Don’t pee here, thanks.

I’ve been accused of many things over the last month.  Among the comments disparaging my character (just kidding) are repeated statements that I am too open and as a woman walking alone in downtown I am crazy to talk to any random person on the street.  Guilty?  It’s true, I really have no qualms talking to random strangers as though I’ve known them for years.  It’s actually a lot of fun at times.

However, there are rules to this game, if you haven’t noticed already.  Rule #1:  I am only willing to have a conversation during daylight hours.  Once that sun sets, I’m sorry friends, my headphones are on and the “don’t talk to me” body language is in place.  Rule #2:  if your eyes are bloodshot, your bodies are randomly convulsing because of some substance you’ve recently ingested or…you are running in place while shouting “I’m late for my next appointment” (yes this did happen), then likely I’m going to cross the street and avoid you.  Rule #3:  I trust my gut.  People give off vibes and sometimes those vibes tell me this person is no good.  There have been a few times that I’ve come across an individual who did not do or say anything that made me wary.  It was simply a gut feeling telling me it’s best to pretend like I don’t understand what is being said and move on quickly.  Rule #4:  Don’t talk back no matter what.  Even if you think you have a witty comeback or you want to put someone in their place, it’s really not worth it.  Just walk away from that situation.  So far these rules have kept me out of real trouble while walking the streets of DTLA on my own.

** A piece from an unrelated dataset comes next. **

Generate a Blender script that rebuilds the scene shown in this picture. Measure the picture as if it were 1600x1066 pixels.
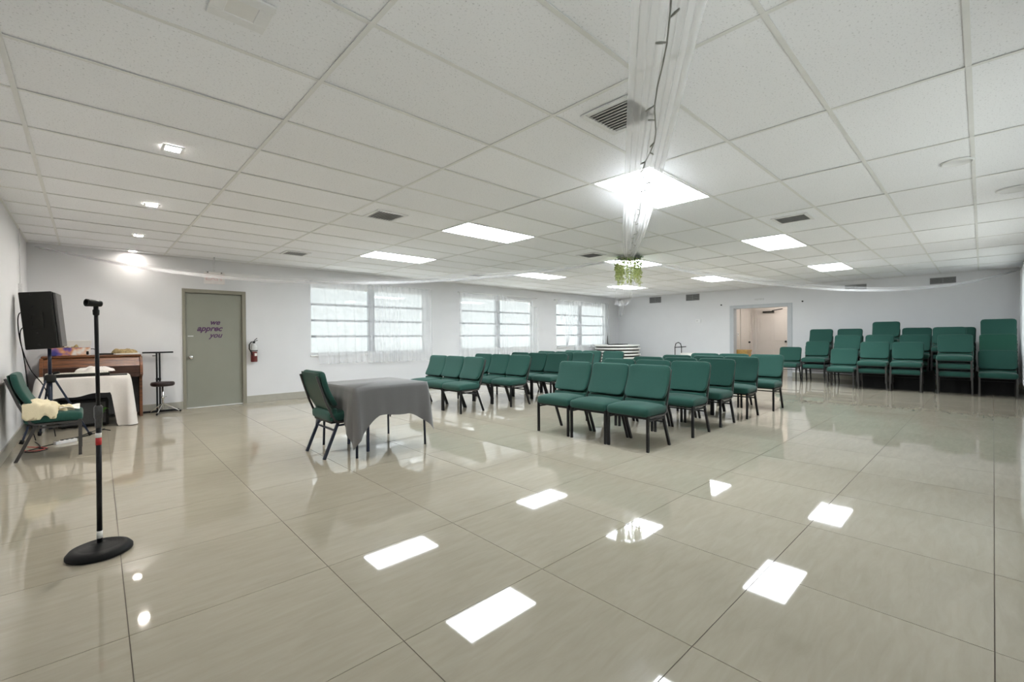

And so this morning I had a fun conversation with a transient about dog walking.

Doesn't he look sweet? Don't mind the crazy eyes...

I was out walking SB (and for those who don’t remember because it’s been a lifetime since my last posting SB or Stink Butt is my loving name for my little pup who still has some flatulence problems) this morning.  We were passing near Big Man Bakes on Main St.  SB started to sniff next to the store front because it was apparent some other dog already relieved himself at that very spot.  Being the good male dog that he is, SB positioned himself to mark the territory for his own when I made my ‘tsking’—a sound learned after watching hours upon hours of The Dog Whisperer—and pulled him away.  From across the street I heard this man yell in my direction, “Hey, what, you’re not going to let your dog piss there?!”  I looked at him for a moment and responded, “this is someone else’s property and it’s not an appropriate spot for my dog to relieve himself.  We are going up to that tree over there.”  The man laughed a little and said “OK (still chuckling) I guess I should stop doing that too then.”

Honestly, at this point I really had no idea how to respond to that remark.  So I just smiled and said, “well, it is the courteous thing to do, and you know karma can be a b*tch.”

The man laughed again and walked away waving goodbye.  SB and I made it to the next tree where he looked at me as though I’d ruined his favorite game for a second.